Lathkill Head Cave - Alan Brentnall
The weather was pretty foul as the five of us met up at the layby at the head of Lathkilldale, on the Monyash to Bakewell road; heavy rain and a strong westerly wind made for a night where the fire, a beer and the telly might be the best idea. But Bernie, Steve, Jane, Jess and I had decided on a trip into Lathkillhead Cave - but via the Upper Entrance, the main cave entrance in the valley below being flooded out with a serious amount of water.
The top end of the dale was all sludge and puddles as we made our way down to the point where the track cuts right towards One Ash Grange. We followed this until it swings right (just after the Garden Path entrance) and we cut off left through a field with a dry re-entrant where we found the gate above our cave.
Well, it doesn't look much like a cave; it's more like a lidded mine shaft. For this is the point where Ben, Moose, Shaun and Co had created an exit in 1985, after extending the crawls previously passed (Tigers 1, 2 and 3), and having finally defeated the lethal Lathkiller Choke and climbed up from the Waiting Room. This little manhole cover doesn't look much, but it leads to some of the prettiest cave passages and chambers in the Peak District.

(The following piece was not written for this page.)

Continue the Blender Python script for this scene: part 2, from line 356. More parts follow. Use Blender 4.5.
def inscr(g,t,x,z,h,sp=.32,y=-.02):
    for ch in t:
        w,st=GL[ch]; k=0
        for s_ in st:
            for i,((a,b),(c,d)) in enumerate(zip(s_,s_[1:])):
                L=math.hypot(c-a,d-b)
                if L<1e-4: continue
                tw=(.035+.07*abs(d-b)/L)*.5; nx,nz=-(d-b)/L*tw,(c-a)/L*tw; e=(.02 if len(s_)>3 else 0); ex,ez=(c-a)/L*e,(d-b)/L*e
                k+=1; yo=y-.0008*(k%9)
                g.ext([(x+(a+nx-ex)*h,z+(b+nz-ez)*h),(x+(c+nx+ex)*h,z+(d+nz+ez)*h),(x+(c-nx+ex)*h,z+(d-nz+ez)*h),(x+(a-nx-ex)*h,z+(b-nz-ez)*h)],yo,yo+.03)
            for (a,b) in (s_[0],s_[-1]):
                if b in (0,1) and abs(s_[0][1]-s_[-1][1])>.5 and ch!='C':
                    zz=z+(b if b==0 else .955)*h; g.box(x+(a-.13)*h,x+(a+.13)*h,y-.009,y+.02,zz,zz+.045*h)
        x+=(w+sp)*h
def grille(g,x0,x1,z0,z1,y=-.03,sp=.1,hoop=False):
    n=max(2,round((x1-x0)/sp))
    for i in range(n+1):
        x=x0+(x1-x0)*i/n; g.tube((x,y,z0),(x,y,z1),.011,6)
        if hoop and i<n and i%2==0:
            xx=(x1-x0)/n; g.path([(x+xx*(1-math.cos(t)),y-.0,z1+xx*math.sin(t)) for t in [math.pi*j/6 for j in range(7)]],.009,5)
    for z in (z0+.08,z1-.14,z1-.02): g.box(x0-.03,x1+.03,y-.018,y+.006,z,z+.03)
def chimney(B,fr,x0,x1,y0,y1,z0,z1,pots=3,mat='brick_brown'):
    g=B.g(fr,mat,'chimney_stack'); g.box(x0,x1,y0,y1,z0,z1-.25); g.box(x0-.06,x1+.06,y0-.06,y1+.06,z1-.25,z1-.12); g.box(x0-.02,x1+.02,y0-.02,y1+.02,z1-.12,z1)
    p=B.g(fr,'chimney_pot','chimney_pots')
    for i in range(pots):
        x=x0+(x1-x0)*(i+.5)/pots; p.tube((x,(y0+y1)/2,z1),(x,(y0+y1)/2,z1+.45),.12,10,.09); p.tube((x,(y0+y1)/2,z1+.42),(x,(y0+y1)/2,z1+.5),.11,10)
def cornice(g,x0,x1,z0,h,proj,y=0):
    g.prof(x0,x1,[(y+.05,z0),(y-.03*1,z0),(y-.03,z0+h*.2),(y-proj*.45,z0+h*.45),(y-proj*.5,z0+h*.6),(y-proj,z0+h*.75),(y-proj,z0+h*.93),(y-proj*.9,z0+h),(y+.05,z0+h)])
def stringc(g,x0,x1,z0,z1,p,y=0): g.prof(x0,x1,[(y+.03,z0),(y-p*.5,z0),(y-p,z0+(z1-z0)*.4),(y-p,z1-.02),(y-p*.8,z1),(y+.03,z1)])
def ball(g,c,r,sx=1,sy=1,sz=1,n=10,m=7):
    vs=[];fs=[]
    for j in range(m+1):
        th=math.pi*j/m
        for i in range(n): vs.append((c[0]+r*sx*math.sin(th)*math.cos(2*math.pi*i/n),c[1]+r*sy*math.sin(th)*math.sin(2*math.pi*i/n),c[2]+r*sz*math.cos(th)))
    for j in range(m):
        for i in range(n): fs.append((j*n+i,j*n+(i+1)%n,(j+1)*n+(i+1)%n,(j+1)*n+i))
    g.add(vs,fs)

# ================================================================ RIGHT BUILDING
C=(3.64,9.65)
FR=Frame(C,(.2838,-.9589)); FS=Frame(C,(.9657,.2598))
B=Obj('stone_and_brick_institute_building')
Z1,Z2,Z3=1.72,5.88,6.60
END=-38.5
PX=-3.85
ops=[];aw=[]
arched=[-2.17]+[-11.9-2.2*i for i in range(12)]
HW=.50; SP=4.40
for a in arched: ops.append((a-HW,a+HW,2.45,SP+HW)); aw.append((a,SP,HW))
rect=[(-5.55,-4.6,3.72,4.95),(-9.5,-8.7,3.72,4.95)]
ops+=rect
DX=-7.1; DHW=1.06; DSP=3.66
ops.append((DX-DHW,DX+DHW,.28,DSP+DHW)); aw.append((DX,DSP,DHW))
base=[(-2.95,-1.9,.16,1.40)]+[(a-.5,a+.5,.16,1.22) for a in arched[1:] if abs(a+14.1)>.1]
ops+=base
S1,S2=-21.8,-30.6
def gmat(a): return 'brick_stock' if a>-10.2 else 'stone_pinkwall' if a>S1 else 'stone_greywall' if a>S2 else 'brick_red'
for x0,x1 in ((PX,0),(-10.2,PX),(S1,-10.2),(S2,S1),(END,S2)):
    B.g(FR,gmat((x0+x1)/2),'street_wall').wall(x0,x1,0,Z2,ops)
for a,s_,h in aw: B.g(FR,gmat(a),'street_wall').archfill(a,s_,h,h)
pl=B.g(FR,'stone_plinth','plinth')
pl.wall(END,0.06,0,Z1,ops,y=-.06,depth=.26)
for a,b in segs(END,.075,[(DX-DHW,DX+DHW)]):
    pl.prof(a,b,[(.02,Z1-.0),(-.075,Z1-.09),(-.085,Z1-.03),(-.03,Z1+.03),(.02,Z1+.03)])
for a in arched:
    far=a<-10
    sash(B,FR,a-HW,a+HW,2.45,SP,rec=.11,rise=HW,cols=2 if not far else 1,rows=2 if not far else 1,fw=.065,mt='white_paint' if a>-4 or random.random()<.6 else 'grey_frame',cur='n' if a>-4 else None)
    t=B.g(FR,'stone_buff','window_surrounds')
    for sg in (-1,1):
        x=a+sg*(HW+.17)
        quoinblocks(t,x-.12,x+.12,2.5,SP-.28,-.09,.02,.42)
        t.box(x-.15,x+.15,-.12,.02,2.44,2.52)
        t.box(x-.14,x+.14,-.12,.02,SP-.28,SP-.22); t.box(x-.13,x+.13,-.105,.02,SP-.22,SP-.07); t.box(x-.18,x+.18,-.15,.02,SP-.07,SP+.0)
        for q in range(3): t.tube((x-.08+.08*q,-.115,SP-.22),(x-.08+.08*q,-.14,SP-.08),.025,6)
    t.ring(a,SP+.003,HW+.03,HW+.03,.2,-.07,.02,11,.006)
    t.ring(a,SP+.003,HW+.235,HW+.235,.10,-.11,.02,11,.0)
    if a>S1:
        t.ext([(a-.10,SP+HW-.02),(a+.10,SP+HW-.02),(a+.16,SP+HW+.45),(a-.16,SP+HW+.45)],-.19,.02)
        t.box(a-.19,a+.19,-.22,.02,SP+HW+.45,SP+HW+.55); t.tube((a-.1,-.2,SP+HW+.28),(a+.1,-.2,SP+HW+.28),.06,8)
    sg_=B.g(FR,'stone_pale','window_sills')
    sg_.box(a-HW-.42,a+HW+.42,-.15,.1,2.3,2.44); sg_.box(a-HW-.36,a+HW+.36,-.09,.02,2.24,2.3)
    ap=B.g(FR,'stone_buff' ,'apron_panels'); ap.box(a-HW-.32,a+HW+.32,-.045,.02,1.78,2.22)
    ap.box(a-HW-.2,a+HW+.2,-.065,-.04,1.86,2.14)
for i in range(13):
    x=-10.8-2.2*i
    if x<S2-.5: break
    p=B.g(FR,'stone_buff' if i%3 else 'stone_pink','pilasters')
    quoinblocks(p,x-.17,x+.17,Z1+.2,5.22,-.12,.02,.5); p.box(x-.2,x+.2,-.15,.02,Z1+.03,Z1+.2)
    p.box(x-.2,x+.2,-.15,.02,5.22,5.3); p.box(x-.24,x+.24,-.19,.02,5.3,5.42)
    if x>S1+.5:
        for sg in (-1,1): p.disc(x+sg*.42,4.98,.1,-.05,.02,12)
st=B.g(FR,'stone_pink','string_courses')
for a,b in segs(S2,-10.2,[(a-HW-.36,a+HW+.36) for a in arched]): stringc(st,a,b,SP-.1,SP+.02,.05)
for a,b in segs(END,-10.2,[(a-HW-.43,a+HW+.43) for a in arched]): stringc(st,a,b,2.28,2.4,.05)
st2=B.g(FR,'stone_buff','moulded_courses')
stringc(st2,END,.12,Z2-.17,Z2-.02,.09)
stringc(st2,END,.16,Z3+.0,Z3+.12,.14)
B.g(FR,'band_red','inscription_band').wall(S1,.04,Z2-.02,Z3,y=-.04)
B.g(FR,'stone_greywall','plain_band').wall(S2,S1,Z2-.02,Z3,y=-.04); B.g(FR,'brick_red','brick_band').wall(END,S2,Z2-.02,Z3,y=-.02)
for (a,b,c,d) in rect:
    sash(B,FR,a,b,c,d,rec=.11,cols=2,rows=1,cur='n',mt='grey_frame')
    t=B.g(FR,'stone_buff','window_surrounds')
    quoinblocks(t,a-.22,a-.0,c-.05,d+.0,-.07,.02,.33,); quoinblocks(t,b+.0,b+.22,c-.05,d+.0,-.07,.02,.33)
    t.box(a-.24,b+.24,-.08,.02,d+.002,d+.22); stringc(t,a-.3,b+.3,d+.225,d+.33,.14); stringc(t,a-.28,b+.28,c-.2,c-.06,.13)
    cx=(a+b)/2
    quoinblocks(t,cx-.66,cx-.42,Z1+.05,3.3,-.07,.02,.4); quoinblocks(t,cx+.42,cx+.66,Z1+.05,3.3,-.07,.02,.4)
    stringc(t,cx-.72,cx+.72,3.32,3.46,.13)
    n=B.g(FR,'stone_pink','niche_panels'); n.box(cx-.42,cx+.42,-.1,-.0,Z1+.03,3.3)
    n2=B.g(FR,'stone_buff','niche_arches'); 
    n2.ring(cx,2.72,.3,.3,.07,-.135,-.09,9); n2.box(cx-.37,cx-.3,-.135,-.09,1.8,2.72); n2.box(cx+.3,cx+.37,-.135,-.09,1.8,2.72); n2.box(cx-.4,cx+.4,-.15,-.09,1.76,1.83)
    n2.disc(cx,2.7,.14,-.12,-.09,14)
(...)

Having applied the "Derbyshire Key" to the lid, Steve got cracking with the rigging while I fired up the gas monitor - this cave is notorious for its high levels of carbon dioxide, as are many other underground venues in the Lathkilldale catchment, and, pretty soon, all five of us were encsconsed in the shaft, with the lid down, finally out of the rain.
The pitch is a beauty. A Y-hang between a cluster of short colonnades and a Ben-style cold chisel is followed by a deviation to another Y-hang on a ledge further down. Below this, the rope is again deviated away from a sharp edge into the top of a great aven full of calcite ledges and stalactites. It's a pitch to take your time over, so that you can see all the formations.
We all met up at the foot of the rope, in a chamber adorned by stalactites, and protected by a taped path. This is the Waiting Room, and it used to have a "No Waiting" cone, left in place by some wag with a sense of humour. Here some of us ditched some of our rope-climbing gear, as this was the end of the rope work, before making our way across the chamber to the boulder choke which guards the climb down.
The climb's much easier when you re-ascend it, largely because you can see where you are putting your feet, but it does land you close to some beautiful formations as you thread yourself through the boulders and into the wide, flat-out crawl to the huge chamber which was christened Lathkiller Hall, after the Lathkiller Choke.
In summer, this place is often as dry as a bone. But tonight, an energetic stream was thundering through, coming out of Tiger 4 and sumping in the top of the climb down into the Lathkiller Choke. The ceiling is crowded with thin straw stalactites, and the whole place rings to the sound of the river as it clatters through the stones on its way to Lathkilldale. Quite an awe-inspiring sight, and one of the reasons why cave exploration is so rewarding.
The outward-bound journey was fairly relaxed. I brought up the rear so that I could get some photographs, and de-rig, and, when we returned to the surface, we found that the rain had stopped, and the clouds had been replaced by a black starry sky. It was on my way back up through the boulders that my gas monitor started alarming. The oxygen level was still quite reasonable, at around 20%, but the carbon dioxide level had climbed up to 1.7%, suggesting that, like the Waterfall Chamber of Knotlow Cavern, the CO2 is carried in with the stream.